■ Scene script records

begin

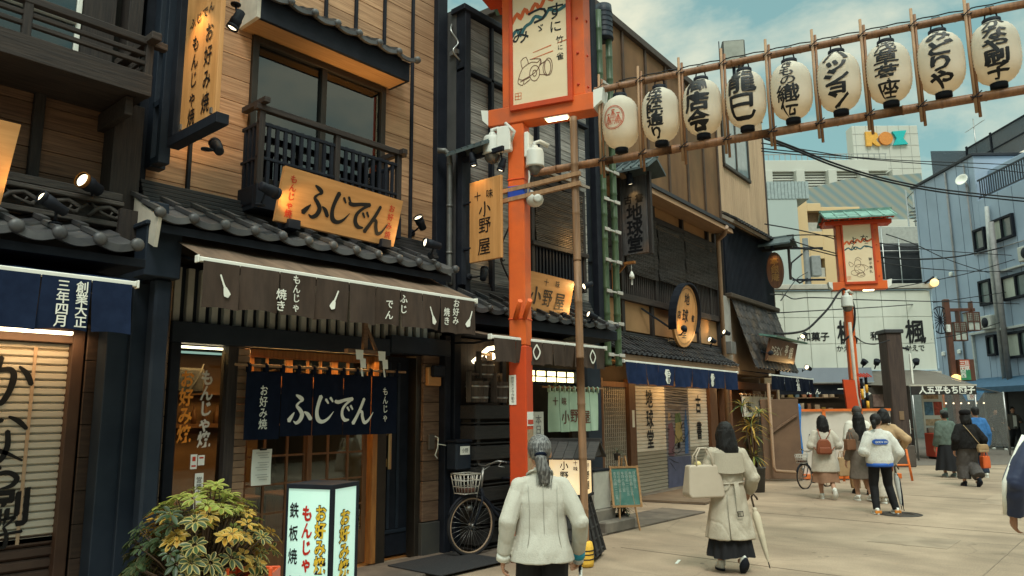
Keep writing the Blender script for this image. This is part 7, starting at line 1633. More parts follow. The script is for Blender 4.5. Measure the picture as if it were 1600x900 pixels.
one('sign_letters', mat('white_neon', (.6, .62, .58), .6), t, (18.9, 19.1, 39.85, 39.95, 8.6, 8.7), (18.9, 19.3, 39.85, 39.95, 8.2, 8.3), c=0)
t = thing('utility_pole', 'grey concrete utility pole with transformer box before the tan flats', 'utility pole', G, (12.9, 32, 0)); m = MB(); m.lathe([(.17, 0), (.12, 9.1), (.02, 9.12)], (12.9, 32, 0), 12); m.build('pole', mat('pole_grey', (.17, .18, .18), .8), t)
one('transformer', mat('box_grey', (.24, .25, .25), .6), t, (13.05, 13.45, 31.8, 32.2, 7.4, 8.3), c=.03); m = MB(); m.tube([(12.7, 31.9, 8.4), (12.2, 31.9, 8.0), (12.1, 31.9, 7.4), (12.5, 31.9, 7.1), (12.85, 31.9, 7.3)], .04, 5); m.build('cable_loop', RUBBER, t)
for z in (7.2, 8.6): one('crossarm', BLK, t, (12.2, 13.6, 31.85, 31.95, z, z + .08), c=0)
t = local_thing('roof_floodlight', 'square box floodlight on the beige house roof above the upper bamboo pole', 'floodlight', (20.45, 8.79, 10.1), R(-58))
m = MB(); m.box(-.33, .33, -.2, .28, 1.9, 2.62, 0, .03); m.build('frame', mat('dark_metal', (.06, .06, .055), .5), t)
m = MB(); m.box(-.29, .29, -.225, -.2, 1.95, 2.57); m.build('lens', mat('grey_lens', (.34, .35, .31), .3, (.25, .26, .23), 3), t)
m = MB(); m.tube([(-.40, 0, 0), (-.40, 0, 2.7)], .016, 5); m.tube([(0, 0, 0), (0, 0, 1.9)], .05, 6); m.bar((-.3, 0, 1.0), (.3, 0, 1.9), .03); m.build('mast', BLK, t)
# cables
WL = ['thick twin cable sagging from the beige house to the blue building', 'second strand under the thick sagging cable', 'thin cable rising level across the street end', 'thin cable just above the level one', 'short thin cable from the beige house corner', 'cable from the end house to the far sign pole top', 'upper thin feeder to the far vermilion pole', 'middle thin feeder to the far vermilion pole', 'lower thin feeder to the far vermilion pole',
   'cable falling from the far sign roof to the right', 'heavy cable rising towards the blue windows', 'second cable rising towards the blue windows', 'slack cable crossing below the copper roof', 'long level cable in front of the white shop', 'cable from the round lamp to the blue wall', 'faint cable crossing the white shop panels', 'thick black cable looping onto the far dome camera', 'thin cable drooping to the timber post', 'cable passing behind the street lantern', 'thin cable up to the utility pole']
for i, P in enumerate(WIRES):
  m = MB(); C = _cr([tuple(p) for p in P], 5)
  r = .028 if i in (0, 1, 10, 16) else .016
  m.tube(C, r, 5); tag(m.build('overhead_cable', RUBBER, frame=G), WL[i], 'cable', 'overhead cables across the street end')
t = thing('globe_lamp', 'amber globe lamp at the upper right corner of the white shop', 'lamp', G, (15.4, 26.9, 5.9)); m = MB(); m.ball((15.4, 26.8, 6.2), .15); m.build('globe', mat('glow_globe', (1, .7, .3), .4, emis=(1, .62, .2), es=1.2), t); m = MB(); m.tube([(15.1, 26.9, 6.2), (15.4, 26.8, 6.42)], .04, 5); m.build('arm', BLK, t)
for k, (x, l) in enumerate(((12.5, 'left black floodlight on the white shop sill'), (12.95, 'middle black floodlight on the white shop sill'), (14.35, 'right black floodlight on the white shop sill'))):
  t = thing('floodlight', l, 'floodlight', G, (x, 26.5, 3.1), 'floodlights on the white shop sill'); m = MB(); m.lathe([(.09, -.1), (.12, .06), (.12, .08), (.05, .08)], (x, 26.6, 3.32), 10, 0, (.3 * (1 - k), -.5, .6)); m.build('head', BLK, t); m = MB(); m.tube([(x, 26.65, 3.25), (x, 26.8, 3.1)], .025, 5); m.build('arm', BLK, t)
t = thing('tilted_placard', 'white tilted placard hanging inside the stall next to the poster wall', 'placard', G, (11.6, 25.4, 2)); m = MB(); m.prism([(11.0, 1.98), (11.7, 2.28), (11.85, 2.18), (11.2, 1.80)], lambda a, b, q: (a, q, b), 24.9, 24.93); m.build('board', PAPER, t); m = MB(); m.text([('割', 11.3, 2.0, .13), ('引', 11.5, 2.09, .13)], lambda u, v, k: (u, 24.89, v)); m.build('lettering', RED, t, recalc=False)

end
begin

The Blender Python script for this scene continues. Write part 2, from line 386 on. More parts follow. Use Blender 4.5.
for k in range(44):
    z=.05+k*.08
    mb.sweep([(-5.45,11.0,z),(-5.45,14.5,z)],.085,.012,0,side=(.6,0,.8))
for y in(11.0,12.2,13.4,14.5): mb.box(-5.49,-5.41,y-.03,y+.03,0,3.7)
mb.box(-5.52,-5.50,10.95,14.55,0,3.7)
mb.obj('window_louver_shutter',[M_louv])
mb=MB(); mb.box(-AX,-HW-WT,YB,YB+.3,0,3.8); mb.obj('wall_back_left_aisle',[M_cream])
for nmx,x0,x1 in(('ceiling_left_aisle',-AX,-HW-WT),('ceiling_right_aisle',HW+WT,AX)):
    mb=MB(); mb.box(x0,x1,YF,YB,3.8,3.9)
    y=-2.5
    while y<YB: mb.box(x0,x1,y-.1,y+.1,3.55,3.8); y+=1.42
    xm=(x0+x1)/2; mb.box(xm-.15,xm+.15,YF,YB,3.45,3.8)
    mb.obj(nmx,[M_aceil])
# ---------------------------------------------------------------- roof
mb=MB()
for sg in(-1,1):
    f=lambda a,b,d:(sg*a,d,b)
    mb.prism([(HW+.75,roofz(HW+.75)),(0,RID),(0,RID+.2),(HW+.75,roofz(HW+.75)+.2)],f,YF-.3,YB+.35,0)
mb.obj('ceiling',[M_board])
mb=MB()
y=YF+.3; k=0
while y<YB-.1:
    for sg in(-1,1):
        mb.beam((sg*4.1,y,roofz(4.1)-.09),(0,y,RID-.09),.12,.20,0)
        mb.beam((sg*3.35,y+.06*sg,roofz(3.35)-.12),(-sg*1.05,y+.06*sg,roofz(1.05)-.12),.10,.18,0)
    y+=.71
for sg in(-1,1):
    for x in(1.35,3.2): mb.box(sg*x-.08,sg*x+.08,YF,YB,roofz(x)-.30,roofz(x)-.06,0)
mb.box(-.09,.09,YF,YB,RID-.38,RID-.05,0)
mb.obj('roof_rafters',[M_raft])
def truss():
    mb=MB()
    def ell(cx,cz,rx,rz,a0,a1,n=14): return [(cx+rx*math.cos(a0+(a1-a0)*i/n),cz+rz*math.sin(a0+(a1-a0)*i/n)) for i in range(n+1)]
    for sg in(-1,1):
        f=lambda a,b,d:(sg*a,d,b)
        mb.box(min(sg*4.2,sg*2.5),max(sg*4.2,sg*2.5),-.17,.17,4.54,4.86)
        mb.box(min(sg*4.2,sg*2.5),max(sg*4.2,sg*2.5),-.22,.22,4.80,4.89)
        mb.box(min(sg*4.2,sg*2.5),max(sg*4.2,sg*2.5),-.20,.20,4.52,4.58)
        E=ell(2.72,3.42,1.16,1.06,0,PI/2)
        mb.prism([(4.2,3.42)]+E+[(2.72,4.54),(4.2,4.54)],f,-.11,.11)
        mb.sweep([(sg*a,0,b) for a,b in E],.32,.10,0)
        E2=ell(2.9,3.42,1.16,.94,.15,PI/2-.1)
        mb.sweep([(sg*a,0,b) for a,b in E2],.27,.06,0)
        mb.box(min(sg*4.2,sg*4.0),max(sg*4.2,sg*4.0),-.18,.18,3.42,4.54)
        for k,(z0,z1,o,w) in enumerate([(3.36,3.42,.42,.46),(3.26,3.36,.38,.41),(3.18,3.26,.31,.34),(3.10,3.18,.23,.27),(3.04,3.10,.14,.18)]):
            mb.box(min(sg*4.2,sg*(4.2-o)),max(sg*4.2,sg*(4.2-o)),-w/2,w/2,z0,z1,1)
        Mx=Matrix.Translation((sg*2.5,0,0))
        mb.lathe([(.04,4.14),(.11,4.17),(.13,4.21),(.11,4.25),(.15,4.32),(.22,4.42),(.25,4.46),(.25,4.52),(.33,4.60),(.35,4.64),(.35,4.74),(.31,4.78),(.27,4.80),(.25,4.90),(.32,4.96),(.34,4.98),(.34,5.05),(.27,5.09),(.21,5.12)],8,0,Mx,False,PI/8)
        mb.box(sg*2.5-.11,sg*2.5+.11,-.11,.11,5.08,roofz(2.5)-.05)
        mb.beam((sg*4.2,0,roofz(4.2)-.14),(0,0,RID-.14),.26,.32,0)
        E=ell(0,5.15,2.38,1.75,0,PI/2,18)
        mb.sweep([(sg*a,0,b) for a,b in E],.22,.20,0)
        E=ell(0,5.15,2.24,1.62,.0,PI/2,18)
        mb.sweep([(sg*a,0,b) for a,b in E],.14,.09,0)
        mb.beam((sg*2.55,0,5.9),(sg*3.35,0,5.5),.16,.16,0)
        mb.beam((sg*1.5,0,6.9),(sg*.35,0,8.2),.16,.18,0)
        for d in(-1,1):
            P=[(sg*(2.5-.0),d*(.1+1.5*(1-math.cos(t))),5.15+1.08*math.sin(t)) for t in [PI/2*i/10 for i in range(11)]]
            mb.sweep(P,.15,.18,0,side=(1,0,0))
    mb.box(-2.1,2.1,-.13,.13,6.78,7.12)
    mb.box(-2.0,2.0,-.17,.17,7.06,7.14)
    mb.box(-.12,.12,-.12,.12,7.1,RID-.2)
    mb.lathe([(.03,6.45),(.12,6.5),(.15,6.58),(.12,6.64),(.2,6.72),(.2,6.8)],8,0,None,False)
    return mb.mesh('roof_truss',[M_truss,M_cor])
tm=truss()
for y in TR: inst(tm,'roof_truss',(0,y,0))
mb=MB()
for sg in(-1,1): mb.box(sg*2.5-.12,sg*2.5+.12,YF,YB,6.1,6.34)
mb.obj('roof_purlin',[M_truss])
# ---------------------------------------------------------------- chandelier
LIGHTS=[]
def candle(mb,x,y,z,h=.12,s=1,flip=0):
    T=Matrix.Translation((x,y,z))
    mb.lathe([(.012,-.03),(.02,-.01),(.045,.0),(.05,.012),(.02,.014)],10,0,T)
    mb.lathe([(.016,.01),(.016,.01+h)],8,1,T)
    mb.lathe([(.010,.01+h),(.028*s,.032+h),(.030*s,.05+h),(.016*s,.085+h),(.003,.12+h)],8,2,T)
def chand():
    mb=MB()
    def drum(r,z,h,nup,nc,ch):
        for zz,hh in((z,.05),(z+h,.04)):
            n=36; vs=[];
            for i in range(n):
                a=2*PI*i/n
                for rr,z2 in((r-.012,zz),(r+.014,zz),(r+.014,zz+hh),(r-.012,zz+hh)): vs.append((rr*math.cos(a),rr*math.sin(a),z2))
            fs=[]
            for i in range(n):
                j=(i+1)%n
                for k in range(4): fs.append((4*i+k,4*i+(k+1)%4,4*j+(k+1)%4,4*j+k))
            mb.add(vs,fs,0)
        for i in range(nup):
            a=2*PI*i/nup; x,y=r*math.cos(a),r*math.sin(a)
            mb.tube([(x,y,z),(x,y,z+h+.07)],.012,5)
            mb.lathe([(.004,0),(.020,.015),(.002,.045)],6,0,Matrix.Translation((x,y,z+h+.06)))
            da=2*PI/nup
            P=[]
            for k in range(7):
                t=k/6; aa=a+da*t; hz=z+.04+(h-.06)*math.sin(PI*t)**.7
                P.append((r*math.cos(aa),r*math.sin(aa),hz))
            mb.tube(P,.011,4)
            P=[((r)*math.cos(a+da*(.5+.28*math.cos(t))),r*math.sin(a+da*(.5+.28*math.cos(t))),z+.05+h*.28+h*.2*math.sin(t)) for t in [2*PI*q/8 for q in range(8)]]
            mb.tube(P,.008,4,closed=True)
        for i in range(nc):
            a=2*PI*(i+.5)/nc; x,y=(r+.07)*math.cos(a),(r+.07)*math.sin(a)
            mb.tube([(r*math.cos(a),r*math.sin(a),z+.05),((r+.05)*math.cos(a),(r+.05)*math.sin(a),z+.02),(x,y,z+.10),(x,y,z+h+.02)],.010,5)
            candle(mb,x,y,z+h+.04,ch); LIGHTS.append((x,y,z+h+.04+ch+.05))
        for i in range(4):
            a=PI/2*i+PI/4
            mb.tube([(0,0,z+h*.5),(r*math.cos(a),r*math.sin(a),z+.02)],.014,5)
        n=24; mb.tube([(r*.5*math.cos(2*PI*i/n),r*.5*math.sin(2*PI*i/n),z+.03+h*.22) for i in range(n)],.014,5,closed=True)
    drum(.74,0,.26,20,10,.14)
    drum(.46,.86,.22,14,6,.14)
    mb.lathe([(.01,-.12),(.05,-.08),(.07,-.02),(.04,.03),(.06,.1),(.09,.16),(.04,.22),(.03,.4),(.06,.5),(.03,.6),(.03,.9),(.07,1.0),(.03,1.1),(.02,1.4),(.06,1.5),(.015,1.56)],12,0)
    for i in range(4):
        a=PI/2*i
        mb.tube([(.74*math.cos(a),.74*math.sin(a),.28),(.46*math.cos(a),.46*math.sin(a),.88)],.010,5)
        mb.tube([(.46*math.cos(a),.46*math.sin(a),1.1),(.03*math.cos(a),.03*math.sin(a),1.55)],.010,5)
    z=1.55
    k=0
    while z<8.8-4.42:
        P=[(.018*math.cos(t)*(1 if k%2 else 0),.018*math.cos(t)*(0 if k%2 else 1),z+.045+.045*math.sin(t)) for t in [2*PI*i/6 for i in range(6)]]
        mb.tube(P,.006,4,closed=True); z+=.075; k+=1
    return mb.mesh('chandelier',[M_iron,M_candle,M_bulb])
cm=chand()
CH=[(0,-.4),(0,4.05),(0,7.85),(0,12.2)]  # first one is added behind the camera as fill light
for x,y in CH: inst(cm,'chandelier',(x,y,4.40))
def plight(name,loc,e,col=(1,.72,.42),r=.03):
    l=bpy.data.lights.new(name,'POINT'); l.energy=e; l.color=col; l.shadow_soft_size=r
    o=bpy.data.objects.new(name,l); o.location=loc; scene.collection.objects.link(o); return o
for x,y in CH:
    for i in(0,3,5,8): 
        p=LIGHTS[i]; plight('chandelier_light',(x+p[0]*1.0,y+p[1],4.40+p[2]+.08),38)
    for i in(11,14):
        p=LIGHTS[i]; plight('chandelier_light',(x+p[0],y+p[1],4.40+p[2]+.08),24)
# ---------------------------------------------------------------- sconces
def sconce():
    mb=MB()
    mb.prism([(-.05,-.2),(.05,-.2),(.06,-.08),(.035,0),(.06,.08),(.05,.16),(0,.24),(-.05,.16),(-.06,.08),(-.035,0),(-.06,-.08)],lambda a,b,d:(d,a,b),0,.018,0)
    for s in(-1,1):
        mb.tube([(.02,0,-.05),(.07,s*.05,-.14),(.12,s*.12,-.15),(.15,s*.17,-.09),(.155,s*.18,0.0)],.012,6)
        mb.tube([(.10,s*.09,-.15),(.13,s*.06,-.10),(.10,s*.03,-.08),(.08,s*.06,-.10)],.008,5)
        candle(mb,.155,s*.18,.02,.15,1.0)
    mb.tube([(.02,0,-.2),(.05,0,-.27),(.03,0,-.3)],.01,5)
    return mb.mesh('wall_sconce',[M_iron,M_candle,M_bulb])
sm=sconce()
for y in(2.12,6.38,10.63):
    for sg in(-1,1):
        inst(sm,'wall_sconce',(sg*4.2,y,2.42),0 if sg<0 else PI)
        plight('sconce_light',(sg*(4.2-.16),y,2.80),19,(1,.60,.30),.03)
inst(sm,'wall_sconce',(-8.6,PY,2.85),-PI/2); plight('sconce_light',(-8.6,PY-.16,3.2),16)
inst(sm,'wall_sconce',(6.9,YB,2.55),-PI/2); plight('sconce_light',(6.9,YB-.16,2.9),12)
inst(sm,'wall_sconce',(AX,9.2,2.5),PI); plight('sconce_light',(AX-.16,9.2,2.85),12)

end

Select and copy each line from the data that includes the word "More".

■ ANSWER TO THIS PROBLEM
Keep writing the Blender script for this image. This is part 7, starting at line 1633. More parts follow. The script is for Blender 4.5. Measure the picture as if it were 1600x900 pixels.
The Blender Python script for this scene continues. Write part 2, from line 386 on. More parts follow. Use Blender 4.5.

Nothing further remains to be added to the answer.